Treehouse Living

Wednesday, November 30, 2005

Tin Roof

Treehouse Workshop, Inc. specializes in building tree houses. They are based in sunny Seattle, Washington. This post will continue after I change my underwear.

Anyway, they've got a good list of books, other resources on the web, etc. I'll explore these and post here as appropriate and I've signed up for for their workshop mailing list, so more should come in the future.

They've got a beautiful gallery of treehouses they've built. They've got some great examples of what I don't want (i.e., houses built on platforms that happen to be in between trees) as well as exactly what I do want (e.g., houses built around the trunks of trees high in the air).

This one perplexes me. I'm not sure if I love it or hate it. It looks kind of like someone built a house and then dropped it into a tree.

Oh, here's one cool idea I found on their site that I want to add to my requirements list: tin roof so I can hear the rain. Mmmm...pitter pat.

Tuesday, November 29, 2005

Australian Arboreal Living

Treehugger posted this one this morning:

element.jpgThe Sydney Morning Herald recently featured a tree house built by Andrea Wilson and with her husband, Rod Simpson. Their tree house has windows covered with two types of materials: one of sail cloth, the other of polycarbonate. When open, they provide not only views down to the jetty at Wollstonecraft, but plenty of natural ventilation.
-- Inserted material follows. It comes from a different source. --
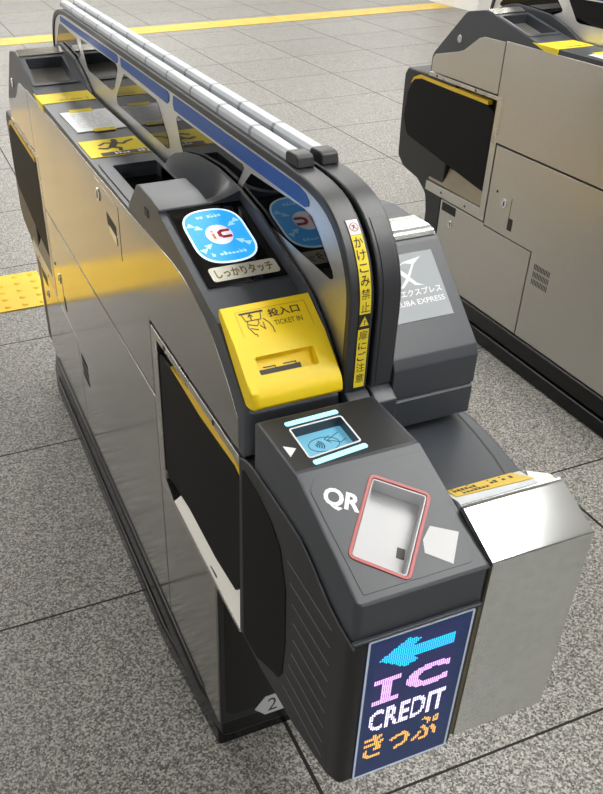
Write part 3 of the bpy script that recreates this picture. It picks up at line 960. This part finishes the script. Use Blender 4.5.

Across the open-plan space on a diagonal, the kitchen area can also be opened up by removing individual panels of recycled corrugated polycarbonate, each one fastened in place with a primitive catch featuring long wooden rods.

The materials in the house are recycled. The decking in the kitchen courtyard is second-hand jarrah, the kitchen drawers, built by the architect Drew Heath, are ironbark with leather thongs as handles. Other storage units, including a credenza in the kitchen and surfaces in Wilson's office area, are made of plywood, as are the unpainted walls and ceilings.


:: Sydney Morning Herald via Land+Living via Treehugger

Inaugural Entry

I'm going to build a treehouse, damn it. Not a couple of planks nailed to a dead oak in my parent's backyard, nor a regular house on stilts, but a full-on friggin' treehouse that has a circular staircase curling around the trunk to the front door, limbs growing in the midst of the living room, a zip-line to bedroom, a balcony overlooking the forest floor below, a fireman's pole for quick escapes, a rope swing from the deck to river, a pot-bellied stove huffing and puffing its way to warmth in the winter, cozy little nooks carved and twisted into the arms of nature. A real TREEHOUSE just like I always dreamed of, except now I'm really going to do it.

This blog will initially be collecting links to interesting treehouse and treehouse related things I find on the web and elsewhere, to give me ideas. Later, it will document the construction of my treehouse. Later still, I will post pictures of my treehouse and you will be jealous because you will want treehouses of your own. Well, you can have one of your own, or you can come visit mine. I promise not to post a "No Girls Allowed" sign on my treehouse.